Off of one room, there is a bathroom-sized space that people are lining up to see. "It was a torture room," Kamel says. When the first morbid tourists crept in here two weeks ago, he adds, an ex-prisoner — a member of the banned Islamist Muslim Brotherhood — hung around to give tours. "There used to be an electrical box here," Kamel says, pointing to an off-colored rectangle on the wall. "They ran a cable up here into the room like this," he traces the marks on the wall, "and gave people electric shocks in here."

But inside most of the charred rooms and corridors, much is now left to imagination and memories, the files of the people held prisoner and tortured having gone up in flames when security forces abandoned their posts on Jan. 28. The writing on walls is still there — literally — in the shadows, where visitors who were once prisoners say the security brutalized their captives with dogs and electric shocks. "October 29, 2009. Abu Nuyera," reads one name — the father of a girl named Nuyera. It says he came from the village of Hosh Issa. "Al-Faragony. June 10, 2010," reads another — scrawled four days after Khaled Said was murdered 40 miles northwest of here.

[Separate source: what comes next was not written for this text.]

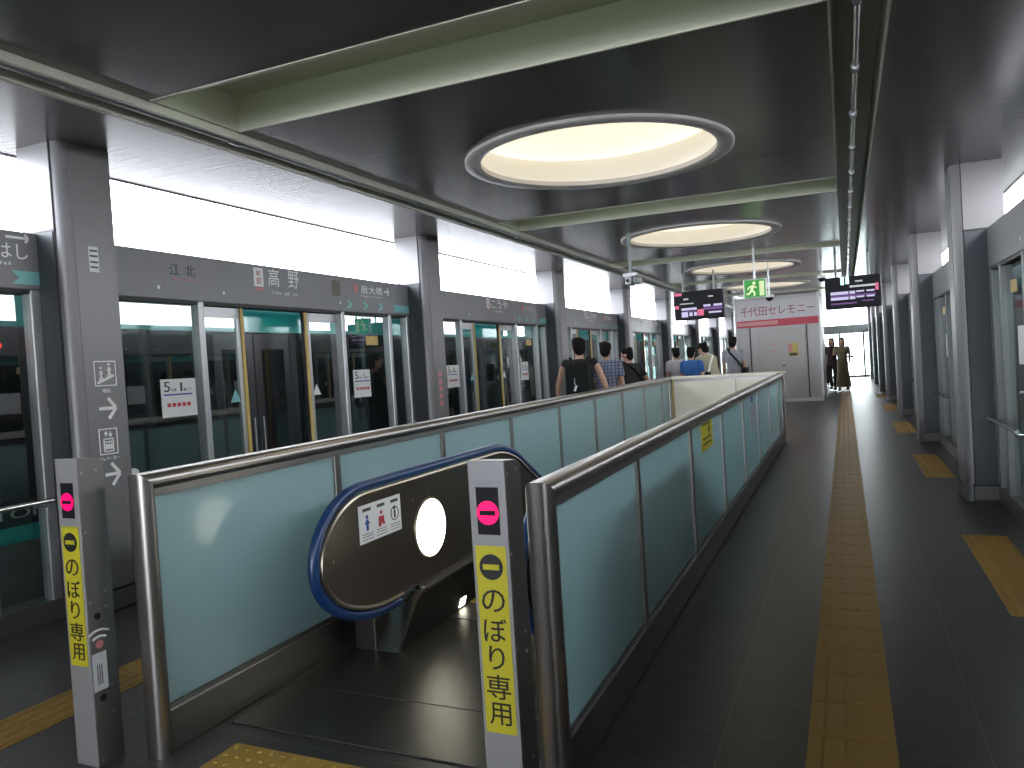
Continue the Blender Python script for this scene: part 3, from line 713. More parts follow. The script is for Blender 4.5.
for x, nm in ((BXL, 'left'), (BXR, 'right')):
    s = 1 if x == BXL else -1
    bm = new_bm(); tube(bm, smooth_line(outline(RC, 3.42, 0), x), 0.027, 12); obj('handrail', bm, m_blue, esc, True)
    bm = new_bm(); tube(bm, smooth_line(outline(RC - 0.038, 3.44, 0), x + s * 0.02), 0.013, 8); obj('rail_moulding', bm, m_balulite, esc, True)
    o_ = outline(RC - 0.04, 3.62, 0)
    y, z = o_[-1]
    pts = o_ + [(y, z - 0.75)] + [(5.2, 0.05)] + [(3.62, 0.12)]
    bm = new_bm(); prism(bm, pts, 'x', x - 0.02, x + 0.02); bal = obj('balustrade', bm, m_balu, esc)
    bm = new_bm(); disc(bm, (x + s * 0.02, 3.77, 0.565), 0.165, 'x', s * 0.012, 40); lp = obj('side_lamp', bm, m_lamp, bal, label='glowing round lamp')
    bm = new_bm(); tube(bm, [(x + s * 0.022, 3.77 + 0.172 * math.cos(q), 0.565 + 0.172 * math.sin(q)) for q in [2 * PI * i / 40 for i in range(40)]], 0.008, 6, closed=True); obj('lamp_rim', bm, m_balulite, bal, True)
    for (yy, zz) in ((2.86, 0.60), (3.60, 0.76), (3.77, 0.78), (3.95, 0.44)):
        bm = new_bm(); disc(bm, (x + s * 0.02, yy, zz), 0.008, 'x', s * 0.004, 8); obj('screw', bm, m_balulite, bal)
    # plinth under the newel and inner skirt
    bm = new_bm(); box(bm, x - s * 0.20, x - s * 0.065, 3.28, 3.9, 0, 0.18, 0.008); obj('newel_plinth', bm, m_balu, esc)
    xa, xb_ = (x - 0.06, x + 0.06) if s > 0 else (x - 0.06, x + 0.06)
    bm = new_bm(); prism(bm, [(3.30, 0.0), (3.50, 0.195), (3.56, 0.230), (4.75, 0.240), (5.2, 0.05), (9.0, 0.05 - 3.8 * SL), (9.0, -0.5 - 3.8 * SL), (5.0, -0.4), (4.2, 0.0)], 'x', xa, xb_)
    obj('skirt', bm, m_black, esc)
    bm = new_bm(); prism(bm, [(3.275, 0.0), (3.305, 0.0), (3.50, 0.205), (3.56, 0.236), (4.75, 0.246), (4.75, 0.262), (3.55, 0.252), (3.47, 0.226)], 'x', xa - 0.006, xb_ + 0.006)
    obj('skirt_cap', bm, m_steel, esc)
    bm = new_bm(); box(bm, xa - 0.004, xb_ + 0.01, 3.57, 3.62, 0.248, 0.258); obj('cap_band', bm, m_chrome, esc)
    bm = new_bm(); prism(bm, [(3.98, 0.02), (4.05, 0.02), (4.08, 0.065), (4.01, 0.065)], 'x', x + s * 0.055, x + s * 0.064); obj('comb_light', bm, m_lamp, esc)
# warning sticker with three pictograms
x = BXL + 0.021
bm = new_bm(); box(bm, x, x + 0.003, 3.08, 3.465, 0.625, 0.82); stk = obj('notice', bm, m_paper, esc)
for q in range(3):
    yq = 3.09 + q * 0.127
    bm = new_bm()
    for z in (0.785,): box(bm, x + .003, x + .004, yq + .025, yq + .095, z, z + .016)
    for z in (0.640, 0.655, 0.668): box(bm, x + .003, x + .004, yq + .012, yq + .108, z, z + .003)
    obj('printed_line', bm, m_greyink, stk)
    bm = new_bm()
    disc(bm, (x + .003, yq + .06, 0.755), 0.011, 'x', 0.001, 12)
    if q == 0: box(bm, x + .003, x + .004, yq + .05, yq + .07, 0.685, 0.742); box(bm, x + .003, x + .004, yq + .04, yq + .08, 0.72, 0.73)
    if q == 1: box(bm, x + .003, x + .004, yq + .035, yq + .085, 0.70, 0.735); disc(bm, (x + .003, yq + .045, 0.695), 0.014, 'x', 0.001, 12); disc(bm, (x + .003, yq + .08, 0.695), 0.010, 'x', 0.001, 12)
    if q == 2:
        box(bm, x + .003, x + .004, yq + .052, yq + .068, 0.70, 0.742)
        tube(bm, [(x + .003, yq + .06 + .036 * math.cos(a), 0.725 + .036 * math.sin(a)) for a in [2 * PI * i / 20 for i in range(20)]], 0.003, 5, closed=True)
    obj('pictogram', bm, (m_blueink, m_redink, m_greyink)[q], stk)
# landing plates, comb and steps
for a, b in ((2.40, 2.80), (2.805, 3.84)):
    bm = new_bm(); box(bm, -2.52, -1.03, a, b, 0.0, 0.006, 0.002); obj('landing_plate', bm, m_plate, esc)
bm = new_bm(); box(bm, -2.24, -1.31, 3.845, 4.2, -0.02, 0.008); obj('comb_plate', bm, m_steeld, esc)
bm = new_bm(); box(bm, -2.24, -1.31, 4.13, 4.21, 0.002, 0.012); obj('comb', bm, m_edge, esc)
m_step = P('step_dark_metal', (0.06, 0.06, 0.06), 0.4, metal=0.7)
yy, zz = 4.21, 0.0
for k in range(13):
    drop = 0 if k < 2 else (0.08 if k == 2 else 0.21)
    zz -= drop
    bm = new_bm(); box(bm, -2.235, -1.315, yy, yy + 0.40, zz - 0.2, zz - 0.012)
    for q in range(23): box(bm, -2.23 + q * 0.04, -2.215 + q * 0.04, yy, yy + 0.40, zz - 0.012, zz)
    sp = obj('step', bm, m_step, esc)
    bm = new_bm(); box(bm, -2.235, -1.315, yy - 0.001, yy + 0.03, zz - 0.011, zz + 0.001); obj('edge_strip', bm, m_edge, sp)
    yy += 0.40

# ------------------------------------------------------------------ escalator signposts
def signpost(x0, x1, lab, side_detail):
    y0, y1, h = 1.95, 2.065, 1.224 if side_detail else 1.207
    t = thing('signpost', lab, 'signpost', ((x0 + x1) / 2, 2.0, 0), 'escalator signposts')
    bm = new_bm(); prism(bm, [(y0, 0), (y1, 0), (y1, h - 0.025), (y1 - 0.02, h - 0.008), (y0 + 0.004, h), (y0, h - 0.004)], 'x', x0, x1); obj('body', bm, m_steeld, t)
    bm = new_bm(); box(bm, x0 - 0.001, x1 + 0.001, y0 - 0.004, y0 + 0.004, 0.0, h + 0.001, 0.002); fp = obj('face_plate', bm, m_face, t)
    xm = (x0 + x1) / 2; w = x1 - x0
    bm = new_bm(); box(bm, xm - 0.036, xm + 0.036, y0 - 0.006, y0 - 0.003, 0.99, 1.13); dp = obj('display', bm, m_screen, fp)
    bm = new_bm(); disc(bm, (xm, y0 - 0.006, 1.055), 0.035, 'y', -0.003, 36); obj('no_entry_light', bm, m_red, dp)
    bm = new_bm(); box(bm, xm - 0.025, xm + 0.025, y0 - 0.011, y0 - 0.0085, 1.048, 1.062); obj('no_entry_bar', bm, m_screen, dp)
    bm = new_bm(); box(bm, xm - 0.049, xm + 0.049, y0 - 0.006, y0 - 0.003, 0.40, 0.957); yp = obj('yellow_plate', bm, m_yellow, fp)
    bm = new_bm(); disc(bm, (xm, y0 - 0.006, 0.895), 0.038, 'y', -0.002, 36); obj('no_entry_mark', bm, m_ink, yp)
    bm = new_bm(); box(bm, xm - 0.026, xm + 0.026, y0 - 0.0095, y0 - 0.0078, 0.887, 0.903); obj('no_entry_bar', bm, m_yellow, yp)
    for ch, z, hh, ww in (('の', 0.762, 0.066, 0.074), ('ぼ', 0.673, 0.070, 0.074), ('り', 0.590, 0.070, 0.050), ('専', 0.502, 0.072, 0.078), ('用', 0.425, 0.066, 0.070)):
        text(ch, m_ink, (xm - ww / 2, y0 - 0.0062, z), (1, 0, 0), UZ, ww, hh, parent=yp)
    for yy, z in ((1.968, 1.165), (2.03, 1.17), (1.965, 0.93), (2.03, 0.68), (1.965, 0.65), (2.03, 0.62), (2.03, 0.30), (2.03, 0.19), (1.97, 0.02)):
        bm = new_bm(); disc(bm, (x1, yy, z), 0.006, 'x', 0.002, 10); obj('screw', bm, m_alu, t)
    if side_detail:
        for z in (0.59, 0.262):
            bm = new_bm(); disc(bm, (x1, 1.99, z), 0.014, 'x', 0.002, 16); obj('sensor_hole', bm, m_ink, t)
        bm = new_bm()
        for r in (0.05, 0.075): tube(bm, [(x1 + .001, 1.99 + r * math.cos(q), 0.46 + r * math.sin(q)) for q in [math.radians(55 + 70 * i / 8) for i in range(9)]], 0.005, 6)
        obj('sensor_mark', bm, m_white, t)
        bm = new_bm(); disc(bm, (x1, 1.99, 0.478), 0.017, 'x', 0.002, 16); obj('sensor_lens', bm, m_pink, t)
        bm = new_bm(); box(bm, x1, x1 + 0.002, 1.955, 2.015, 0.295, 0.445); lb = obj('label', bm, m_paper, t)
        bm = new_bm()
        for q in range(3): box(bm, x1 + .002, x1 + .003, 1.972 + q * .009, 1.975 + q * .009, 0.32, 0.40)
        obj('printed_line', bm, m_greyink, lb)
    return t
signpost(-2.885, -2.765, 'steel signpost with red no-entry light and yellow plate, outside the fence by the train doors', True)
signpost(-1.035, -0.918, 'steel signpost with red no-entry light and yellow plate, at the walkway fence end', False)
bm = new_bm(); box(bm, -2.765, -2.655, 2.06, 2.066, 0.13, 1.06)
o = obj('acrylic_guard', bm, m_clear); tag(o, 'clear acrylic guard plate between the outer signpost and the fence post', 'guard plate'); center(o)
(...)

An older man in the building's courtyard recognizes Kamel from his appearance on Egyptian TV. "We are so proud of you," the man exclaims. He asks Kamel to pose for a picture with him. Another man asks Kamel for his Facebook name.

Back in Kamel's living room crowded with furniture and stuffed animals, the older generations of his family are also marveling about how a formerly lost generation took the world by surprise. They were especially moved by Wael Ghonim's televised reaction to the uprising's "martyrs" last week. Kamel's grandmother "was watching the TV the whole time saying, 'Enough Mubarak, leave, after what you've done to these people.' It was very hard on her seeing the people who were killed and injured," says Maguid, Kamel's mother. From her chair on the other side of the room, Feriyal Hussein's elderly eyes fill with tears again as she listens. "I was a child when King Farouk was king," she says. "But he left peacefully. Not like this."

Maguid and Hussein consider Kamel as well as Wael Ghonim, and their online associates Egypt's newest heroes. But Kamel echoes Ghonim on that thought: everyone who took to the streets is a hero. The thing about online organizing, he adds, is that there was never a need for a leader in Egypt's youth revolution. "We all chatted, we posted our ideas on the page, and we saw each other's ideas."

And in "the new Egypt," as he calls it, Kamel will keep using his individual activism and his amateur video skills to push for change until it comes, until the country looks like a place where people can realize their dreams, he says. After that, he would like to become a film director. And his favorite movie happens to be an American one: V for Vendetta, a film about a man who uses terrorist tactics to bring down a totalitarian regime. Not that terrorism is the right strategy, Kamel adds. He has stressed repeatedly that Egypt's movement was a peaceful one, and that was crucial to its success. "I just liked that he was smarter than them, not stronger than them," he says of the film's protagonist. "Like how we used our intelligence and technology to win the fight here."